Depends upon the intent. If the spanking is to support a lesson that has been discussed with the child, I’m all for it. If it’s purely reactionary to cause pain and suffering to abuse the child…hell no.

This isn’t a contentious issue in Black parenting circles. The false notion that corporal punishment impedes the healthy growth and development of children is nothing more than the ethnocentric substitution of Black people’s long-standing and effective disciplinary methods with those preferred by America’s largely white cultural elite. However, these elites don’t have to raise their children to navigate the myriad, and sometimes deadly, nuances of everyday African American life so it would be foolish of us to defer to their “expertise” when deciding how best to raise young Black men and women in 21st-century America.

Times have changed, I don’t wish to teach my kid that if something goes wrong, lash out. What type of punishment I got{teacher’s’ paddle} and how I turned out is immaterial to 2017. For example, a teacher {or school armed cop} should not touch my kid, they should send him to the principal’s’ office and call me. The old days do not apply with the lack of restraint shown these days {while I wonder whatever happened with that South Carolina High School situation}.

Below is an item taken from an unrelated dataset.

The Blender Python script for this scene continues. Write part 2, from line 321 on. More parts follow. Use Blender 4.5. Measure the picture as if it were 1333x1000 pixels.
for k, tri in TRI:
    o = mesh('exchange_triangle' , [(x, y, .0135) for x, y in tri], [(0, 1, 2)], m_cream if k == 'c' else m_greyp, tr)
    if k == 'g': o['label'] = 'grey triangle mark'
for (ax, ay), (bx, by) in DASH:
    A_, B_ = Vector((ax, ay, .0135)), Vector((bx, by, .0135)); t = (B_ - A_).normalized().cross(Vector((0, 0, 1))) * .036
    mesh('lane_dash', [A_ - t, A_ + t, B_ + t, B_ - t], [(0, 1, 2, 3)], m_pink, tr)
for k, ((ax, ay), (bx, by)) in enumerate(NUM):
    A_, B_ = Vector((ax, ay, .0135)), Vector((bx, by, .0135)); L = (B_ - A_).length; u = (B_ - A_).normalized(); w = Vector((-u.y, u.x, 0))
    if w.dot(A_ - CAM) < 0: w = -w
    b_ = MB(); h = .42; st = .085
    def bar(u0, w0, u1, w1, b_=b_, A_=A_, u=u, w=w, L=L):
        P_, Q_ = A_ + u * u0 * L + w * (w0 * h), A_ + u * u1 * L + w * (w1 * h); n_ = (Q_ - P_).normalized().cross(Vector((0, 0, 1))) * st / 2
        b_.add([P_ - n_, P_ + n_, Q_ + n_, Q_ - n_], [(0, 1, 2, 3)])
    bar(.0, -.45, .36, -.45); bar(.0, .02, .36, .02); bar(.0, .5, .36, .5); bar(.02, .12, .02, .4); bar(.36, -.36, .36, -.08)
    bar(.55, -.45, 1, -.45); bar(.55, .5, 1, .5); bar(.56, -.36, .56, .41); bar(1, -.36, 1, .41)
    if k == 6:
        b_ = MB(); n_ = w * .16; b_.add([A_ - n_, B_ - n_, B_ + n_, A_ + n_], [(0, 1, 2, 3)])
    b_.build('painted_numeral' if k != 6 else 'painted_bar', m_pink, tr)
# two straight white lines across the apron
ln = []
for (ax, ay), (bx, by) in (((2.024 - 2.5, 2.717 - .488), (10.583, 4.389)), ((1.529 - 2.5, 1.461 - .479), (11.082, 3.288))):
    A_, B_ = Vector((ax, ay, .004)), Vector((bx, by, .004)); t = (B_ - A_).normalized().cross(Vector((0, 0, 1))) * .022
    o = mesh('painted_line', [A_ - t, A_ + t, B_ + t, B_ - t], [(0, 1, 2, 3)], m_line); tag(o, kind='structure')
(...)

There’s a difference between beatings and spankings. I spanked my kids, now 17 and 22. The key is appropriate punishment and mindfulness when delivering the punishment.

I gave both of my sons whuppings, a few times when they were young. I was the disciplinarian, by default, after this in our home. Once established then talking to each of them was enough; and of course I was used as a threat, which had the desired effect.